Es sind tolle Katzen, die ich kennen lernen durfte
Bei Herrn Pascha von Streuner, dessen kleine Geschichten der Tierschutzverein auch auf Facebook erzählt, ist es Liebe auf den ersten Blick! Zumindest meinerseits! Der feine Herr lässt sich natürlich nicht anfassen….. Unnötig zu sagen, dass sich nicht eine einzige Katze von mit „betatschen“ lässt. Ums Eck lebt der alte Grautiger. Laut schreiend rennt er seinem Futter entgegen, im Schlepptau immer die betagte Schwarze.
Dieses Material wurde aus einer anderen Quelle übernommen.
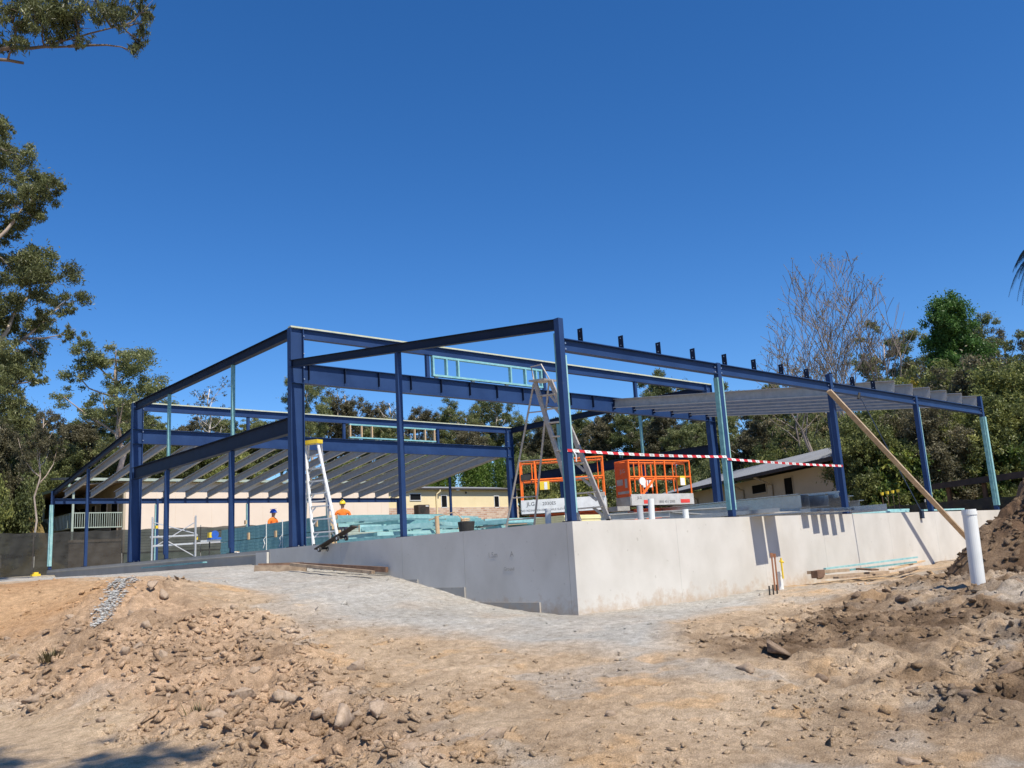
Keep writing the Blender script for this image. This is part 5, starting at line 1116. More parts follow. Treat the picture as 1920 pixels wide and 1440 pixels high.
TREES = [('gum_spread', 11.0, 56.8, 4.36, 12.9, 4.0), ('gum_sparse', 19.4, 62.3, 5.73, 10.8, 2.3), ('gum_umb', 1.2, 38.8, 0.09, 9.0, 1.2), ('gum_tall', 0.2, 51.2, 2.49, 7.8, 2.3), ('gum_tall', 1.9, 48.9, 1.98, 7.4, 2.0), ('gum_tall', 5.8, 60.3, 5.24, 5.4, 2.2), ('gum_tall', 6.1, 64.1, 5.0, 6.0, 2.2), ('gum_tall', 10.6, 65.3, 6.49, 5.3, 2.4), ('gum_tall', 13.7, 70.6, 7.37, 5.9, 2.6), ('bushy', 2.6, 50.1, 2.3, 5.0, 2.0), ('bushy', 4.0, 57.7, 3.6, 5.0, 2.2), ('gum_tall', 17.9, 73.5, 7.44, 6.3, 2.7), ('gum_tall', 21.0, 76.6, 7.47, 6.4, 2.8), ('gum_tall', 21.7, 72.1, 7.09, 6.2, 2.7), ('gum_tall', 26.6, 74.4, 6.96, 7.4, 2.8), ('gum_tall', 30.6, 77.0, 7.01, 8.2, 2.9), ('bushy', -.6, 46.7, 1.06, 5.3, 2.0), ('bushy', -2.2, 50.0, 1.5, 5.4, 2.4), ('bushy', 16.3, 62.3, 5.29, 4.3, 3.7), ('bushy', 20.0, 60.8, 4.98, 4.3, 3.7), ('gum_tall', 31.1, 72.4, 6.54, 7.7, 2.8),
    ('gum_spread', 30.3, 63.8, 5.81, 10.8, 2.5), ('gum_tall', 34.1, 66.2, 5.89, 9.8, 2.6), ('gum_sparse', 36.5, 67.1, 5.79, 11.1, 2.2), ('gum_tall', 27.0, 61.5, 5.1, 7.6, 2.3), ('gum_tall', 42.3, 72.9, 6.1, 10.7, 2.6), ('gum_sparse', 41.2, 66.4, 5.53, 10.8, 2.3), ('gum_tall', 38.3, 63.6, 5.46, 7.9, 2.4), ('gum_spread', 45.3, 68.5, 5.56, 9.8, 2.8), ('gum_spread', 48.7, 68.5, 5.44, 10.3, 2.9), ('gum_spread', 49.7, 65.2, 5.1, 9.9, 2.8), ('gum_tall', 47.3, 60.4, 4.65, 8.0, 2.5), ('gum_spread', 52.6, 62.8, 4.78, 11.4, 3.1), ('gum_tall', 50.5, 56.7, 4.27, 9.0, 2.4), ('gum_tall', 49.1, 52.5, 3.93, 7.8, 2.4), ('gum_tall', 53.2, 54.1, 3.75, 9.0, 2.7), ('gum_tall', 53.4, 51.1, 3.45, 9.5, 2.9), ('gum_tall', 52.1, 46.6, 3.09, 9.3, 2.8), ('gum_tall', 52.2, 43.4, 2.78, 9.1, 2.7), ('gum_spread', 58.8, 44.9, 2.82, 12.6, 3.1), ('gum_tall', 50.1, 38.5, 2.01, 8.9, 2.6), ('gum_tall', 48.5, 34.3, 1.34, 7.6, 2.4), ('gum_tall', 51.8, 33.3, 1.61, 9.1, 2.4),
    ('bushy', 32.6, 61.7, 4.9, 4.3, 3.9), ('bushy', 37.0, 60.8, 4.46, 4.3, 3.9), ('bushy', 46.5, 50.6, 3.57, 4.9, 3.2), ('bushy', 47.0, 44.4, 2.52, 5.2, 3.7), ('bushy', 46.5, 38.5, 1.8, 4.8, 3.5), ('bushy', 44.4, 30.5, .9, 4.8, 2.8), ('gum_umb', 65.5, 42.5, 2.46, 13.5, 2.4), ('gum_umb', 62.2, 36.8, 2.12, 13.1, 2.8), ('gum_tall', 61.5, 34.1, 1.9, 12.0, 2.4), ('gum_tall', 46.8, 27.0, 0.49, 7.6, 2.6), ('gum_tall', 48.2, 24.2, 0.29, 7.6, 2.6), ('gum_tall', 48.0, 21.5, 0.38, 7.6, 2.7), ('bushy', 45.3, 24.1, 0.3, 6.0, 2.8), ('bushy', 44.8, 19.9, .3, 6.2, 2.8), ('bushy', 47, 17, .4, 6.4, 3.0),
    ('gum_tall', -3.5, 57.0, 3.5, 7.2, 2.5), ('gum_tall', -.5, 60.0, 4.2, 6.6, 2.5), ('gum_tall', 3.0, 66.0, 5.5, 6.0, 2.6), ('bushy', .5, 56.0, 3.0, 5.0, 2.6), ('bushy', 7.5, 63.5, 4.5, 5.0, 3.0), ('bushy', 12.0, 66.0, 5.0, 5.0, 3.2), ('bushy', 3.5, 70.0, 5.0, 5.5, 3.2), ('gum_tall', 54.0, 29.0, 1.5, 8.8, 2.8), ('gum_tall', 53.0, 25.0, 1.0, 8.6, 2.8), ('gum_tall', 56.0, 39.0, 1.8, 9.2, 2.8), ('sparse2', 44.4, 22.5, 0.28, 12.6, 2.6), ('gum_umb', 57.3, 20.7, 1.05, 15.1, 3.0), ('green', 42.1, 10.4, 0.14, 13.0, 2.4), ('gum_umb', 67.0, 18.3, 1.49, 17.1, 2.4), ('gum_umb', 63.8, 15.3, 1.34, 14.9, 2.3), ('gum_umb', 60.4, 12.9, 1.15, 13.5, 2.2), ('gum_umb', 60.8, 10.5, 1.16, 13.2, 2.4), ('gum_tall', 58.0, 14.0, 1.1, 10.5, 3.2), ('gum_tall', 55.0, 18.5, 1.0, 10.0, 3.2),
    ('olive', 37.6, 9.9, -0.2, 8.8, 2.9), ('olive', 36.0, 7.8, -0.2, 8.6, 2.9), ('olive', 33.3, 5.4, -0.26, 7.9, 2.8), ('olive', 31.9, 3.4, -0.29, 7.3, 2.6), ('olive', 31.3, 1.6, -0.32, 6.8, 2.5), ('olive', 38.5, 12.0, -0.1, 7.5, 2.6), ('wattle', 31.6, 8.1, -0.27, 7.7, 1.0), ('olive', 24.6, 7.3, -0.5, 5.2, 1.7), ('olive', 26.0, 5.6, -0.5, 5.6, 1.9), ('olive', 28.0, 4.2, -0.5, 5.8, 2.0), ('olive', 26.2, 7.6, -.5, 6.0, 1.9), ('olive', 29.5, 8.0, -.4, 5.8, 1.8), ('olive', 30.5, 5.6, -.4, 5.0, 2.0),
    ('shrub', 24.6, 6.4, -0.7, 4.2, 1.4), ('shrub', 25.4, 5.6, -0.7, 3.7, 1.3), ('shrub', 28.5, 4.2, -0.6, 4.3, 1.6), ('shrub', 30.0, 2.4, -.6, 4.3, 1.8), ('shrub', 30.5, .4, -0.6, 4.6, 1.8), ('shrub', 27.0, 6.0, -.6, 4.0, 1.4)]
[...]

Der Kollege auf drei Beinen hat es vorgezogen, bei meinem Anblick erst gar nicht zu erscheinen.
Einen Clan weiter warten schmutzige Tatzen hinter einem großen Tor. Beim Snacken kann ich dann auch einen Blick auf das ebenso schmutzige Näschen erhaschen. Nebenan logiert ein grauer Kater. Moment- der Kater ist eigentlich weiß; ein paar rote Flecken sind auch noch sichtbar. Er scheint das Clan- Oberhaupt der Gegend zu sein. Obwohl er recht mager und nicht mehr der Jüngste ist, ist er von einer ganz besonderen Aura umgeben. Ich bin schwer beeindruckt!
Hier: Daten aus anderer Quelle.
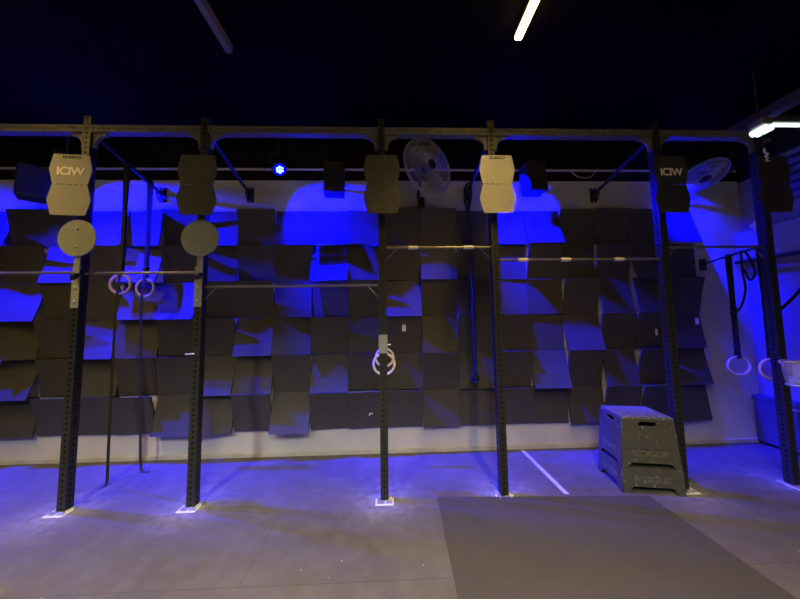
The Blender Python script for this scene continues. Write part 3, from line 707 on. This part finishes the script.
b = NB(); add_tube(b, [(0.135*math.cos(a), 0.6*0.135*math.sin(a), -0.22) for a in [2*math.pi*i/40 for i in range(40)]], 0.009, 8, closed=True); obj('lower_hoop', b, M_pipe, t, smooth=True)
b = NB(); add_box(b, -0.04, 0.085, -0.15, 0.03, 0.111, -0.03, 0.003); obj('bracket', b, M_post, t)

# ------------------------------------------------------------------ stacked step boxes
bx = Vector((2.546, 2.985, 0)); brot = math.atan2(-0.094, 0.541)
def frustum(t, z0, z1, W0, W1, D0, D1, slots, arch, top, label):
    Hh = z1-z0
    for name, wa, wb, off0, off1, ang in (('front_panel', W0, W1, D0/2, D1/2, 0), ('side_panel', D0, D1, W0/2, W1/2, -math.pi/2), ('side_panel', D0, D1, W0/2, W1/2, math.pi/2), ('back_panel', W0, W1, D0/2, D1/2, math.pi)):
        h = math.hypot(Hh, off0-off1); tilt = math.atan2(off0-off1, Hh)
        aw = wa*0.36; r_ = 0.018
        lp = [(-wa/2, 0), (-aw-r_, 0), (-aw, arch*0.5), (-aw+r_, arch*0.92), (-aw+2.2*r_, arch), (aw-2.2*r_, arch), (aw-r_, arch*0.92), (aw, arch*0.5), (aw+r_, 0), (wa/2, 0), (wb/2, h), (-wb/2, h)]
        loops = [lp]
        if slots: loops.append(slot(0.0, h-0.065, wb*0.36, 0.042))
        Mx = Matrix.Rotation(ang, 4, 'Z') @ T(0, -off0+0.011, 0) @ Matrix.Rotation(-tilt, 4, 'X') @ FRONT
        b = NB(); add_plate(b, loops, 0.022, Mx); o = obj(name, b, M_mould, t)
        # raised rib under/over the lettering
        if name != 'back_panel':
            zt = 0.135 if slots else 0.128
            text('raised_lettering', 'ROGUE', 0.078, M_letter_box, o, Mx @ T(0, zt, 0.0115), depth=0.006, sx=1.25 if name == 'front_panel' else 0.95, bold=0.002)
            if slots:
                b = NB(); add_plate(b, [slot(0, 0.185, wa*0.80, 0.010)], 0.008, Mx @ T(0, 0, 0.0115)); obj('rib', b, M_mould, o)
    b = NB()
    if top:
        add_box(b, -W1/2-0.002, -D1/2-0.002, Hh-0.03, W1/2+0.002, D1/2+0.002, Hh+0.004, 0.012); obj('top_panel', b, M_mould_top, t)
    else:
        add_box(b, -W1/2+0.014, -D1/2+0.014, Hh-0.03, W1/2-0.014, D1/2-0.014, Hh, 0.004); obj('top_panel', b, M_mould, t)
G = 'stacked moulded step boxes'
lo_ = thing('step_box', 'low moulded rubber riser, bottom of the two stacked step boxes', 'step box', bx, brot, G)
frustum(lo_, 0.0, 0.235, 0.55, 0.535, 0.425, 0.41, False, 0.065, False, '')
hi_ = thing('step_box', 'tall tapered rubber step box with handle slots, top of the stack', 'step box', (bx.x, bx.y, 0.235), brot, G)
frustum(hi_, 0.235, 0.715, 0.54, 0.462, 0.415, 0.375, True, 0.05, True, '')

# ------------------------------------------------------------------ on the floor
b = NB(); pts = [(0.43, 2.845), (2.43, 2.75), (2.385, 0.3), (0.34, 0.3)]
ctr = Vector((1.4, 1.6, 0)); add_plate(b, [[(x-ctr.x, y-ctr.y) for x, y in pts]], 0.010, T(0, 0, 0.005))
tag(obj('floor_mat', b, M_mat, loc=ctr), 'large dark rubber floor mat in the right foreground', 'floor mat')
b = NB(); add_box(b, -0.024, -0.47, 0.0, 0.024, 0.47, 0.0015); tag(obj('floor_tape', b, M_tape, loc=(1.69, 3.305, 0)), 'worn white tape stripe on floor left of the step boxes', 'tape')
An der nächsten Futterstelle bin ich etwas zu früh und die Katzen erwarten mich natürlich nicht. Trotzdem kommen sie aus ihren Verstecken. Um mich herum-natürlich mit dem gebührenden Abstand- liegen und sitzen Katzen, die alle irgendwie gleich aussehen. Ich nehme an, dass ich mitten in einem Familienclan sitze.
Natürlich habe ich mir die Frage gestellt, wie es sein kann, dass domestizierte Haustiere derart „verwildern“ können.
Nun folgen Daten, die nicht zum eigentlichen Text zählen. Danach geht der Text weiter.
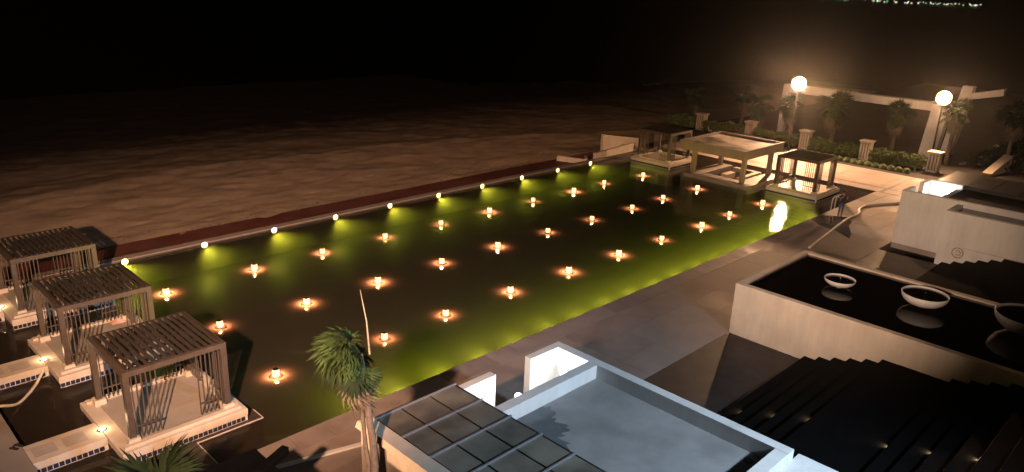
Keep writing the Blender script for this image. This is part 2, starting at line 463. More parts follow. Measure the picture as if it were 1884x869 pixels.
LW = 3.1     # footprint
H = 2.36     # from platform floor to beam top
POST = MB().box(-.09, -.09, 0, .09, .09, H-.16).mesh('post', 'timber')
PLINTH = MB().box(-.17, -.17, 0, .17, .17, .2).mesh('plinth', 'cream')
SLAT = MB().box(-.017, -.016, 0, .017, .016, H-.17).mesh('slat', 'timber')
LOUVER = MB().box(-.022, -1.46, 0, .022, 1.46, .11).mesh('louver', 'timber_dark')
RAILX = MB().box(-.37, -.024, 0, .37, .024, .05).mesh('rail', 'timber')
BEAMX = MB().box(-1.55, -.07, 0, 1.55, .07, .17).mesh('beam', 'timber')
BEAMY = MB().box(-.07, -1.479, 0, .07, 1.479, .168).mesh('beam', 'timber')

def cabana(cx, cyy, rz, label, plabel, wlabel, towards):
    # platform: an island in the water with a mosaic band and kerbs
    Z = .42
    p = thing('cabana_platform', plabel, 'platform', (cx, cyy, 0), rz, 'island platforms under the cabanas')
    hx, hy = 1.9, 1.9
    MB().box(-hx, -hy, -1.43, hx, hy, .02).build('base', 'grout', p)
    MB().box(-hx+.004, -hy+.004, .02, hx-.004, hy-.004, .19).build('grout_band', 'grout', p)
    MB().box(-hx-.02, -hy-.02, .19, hx+.02, hy+.02, Z).build('slab', 'cream', p, bevel=.015)
    tb = MB()
    tile_band(tb, None, -hx, -hy, hx, -hy, .025, .17, 'y-'); tile_band(tb, None, -hx, hy, hx, hy, .025, .17, 'y+')
    tile_band(tb, None, hx, -hy, hx, hy, .025, .17, 'x+'); tile_band(tb, None, -hx, -hy, -hx, hy, .025, .17, 'x-')
    t = tb.build('mosaic_tiles', 'tile_blue', p); t['kind'] = 'stuff'
    box('floor', 'cream_floor', (-1.5, -1.5, Z, 1.5, 1.5, Z+.012), p)
    box('kerb', 'cream', (-hx+.1, -hy+.12, Z, hx-.12, -hy+.32, Z+.10), p, .01)
    box('kerb', 'cream', (-hx+.1, hy-.32, Z, hx-.12, hy-.12, Z+.10), p, .01)
    box('kerb', 'cream', (hx-.32, -hy+.32, Z, hx-.12, hy-.32, Z+.10), p, .01)
    # the pavilion
    c = thing('cabana', label, 'cabana', (cx, cyy, Z), rz, 'slatted timber cabanas at the pool ends')
    q = LW/2-.09
    for sx in (-1, 1):
        for sy in (-1, 1):
            link('plinth', PLINTH, c, (sx*q, sy*q, .001)); link('post', POST, c, (sx*q, sy*q, .2-.001), scale=(1, 1, (H-.35)/(H-.16)))
    for sy in (-1, 1): link('beam', BEAMX, c, (0, sy*(LW/2-.07), H-.17))
    for sx in (-1, 1): link('beam', BEAMY, c, (sx*(LW/2-.072), 0, H-.17))
    box('purlin', 'timber_dark', (-1.478, -.3, H-.13, 1.478, -.22, H-.065), c)
    n = 15
    for k in range(n):
        link('louver', LOUVER, c, (-1.40+2.8*k/(n-1), 0, H-.062), (0, R(24), 0))
    def panel(px, py, along):
        rot = 0 if along == 'x' else math.pi/2
        for k in range(6):
            d = -.345+.69*k/5
            link('slat', SLAT, c, (px+(d if along == 'x' else 0), py+(d if along == 'y' else 0), .102), (0, 0, rot), (1, 1, (H-.27)/(H-.17)))
        link('rail', RAILX, c, (px, py, .46), (0, 0, rot)); 
    e = LW/2-.09
    for sx in (-1, 1):
        panel(sx*(e-.50), -e, 'x'); panel(sx*(e-.50), e, 'x')
    for sy in (-1, 1): panel(e, sy*(e-.50), 'y')
    return c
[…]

Historisch gesehen leben Katzen doch seit rund 10.000 Jahren domestiziert mit und bei uns Menschen. Man muss den Eindruck gewinnen, dass der Mensch der Katze überdrüssig geworden ist. Warum sonst wird ein Tier in dieser Weise zum Abfallprodukt der zivilisierten Gesellschaft? Die „entsorgten“ Katzen werden vergiftet, erschossen, ertränkt oder einfach nur überfahren… Die Überlebenden schließen sich zu Zweckgemeinschaften, zu Clans zusammen und führen ein Schattenleben in unsere ach so tierlieben Gesellschaft.
Immer wieder neu anfangen
Alleine in Essen leben rund 20.000 Katzen auf der Straße. Die Arbeit der Menschen, die sich gerade um diese Tiere kümmern, ist so enorm wichtig. Alle Tiere an solch festen Futterstellen sind gekennzeichnet und kastriert, um die Population möglichst klein zu halten. Allerdings finden sich ständig neue Katzen ein, die am Tag zuvor noch nicht vor Ort waren-in der Regel natürlich unkastriert. Dann fängt für die Betreuer*innen der Futterstellen alles wieder von vorne an: einfangen, kastrieren und abwägen, ob eine Rückführung zu Menschen noch möglich ist.
Vielleicht helfen meine Erlebnisse, die Fotos und die Geschichten von Pascha ein wenig, mehr Achtung für unsere verwilderten Hauskatzen zu schaffen.
Schauen Sie hin, kümmern Sie sich und melden Sie es, wen Sie Katzenelend sehen. Bitte!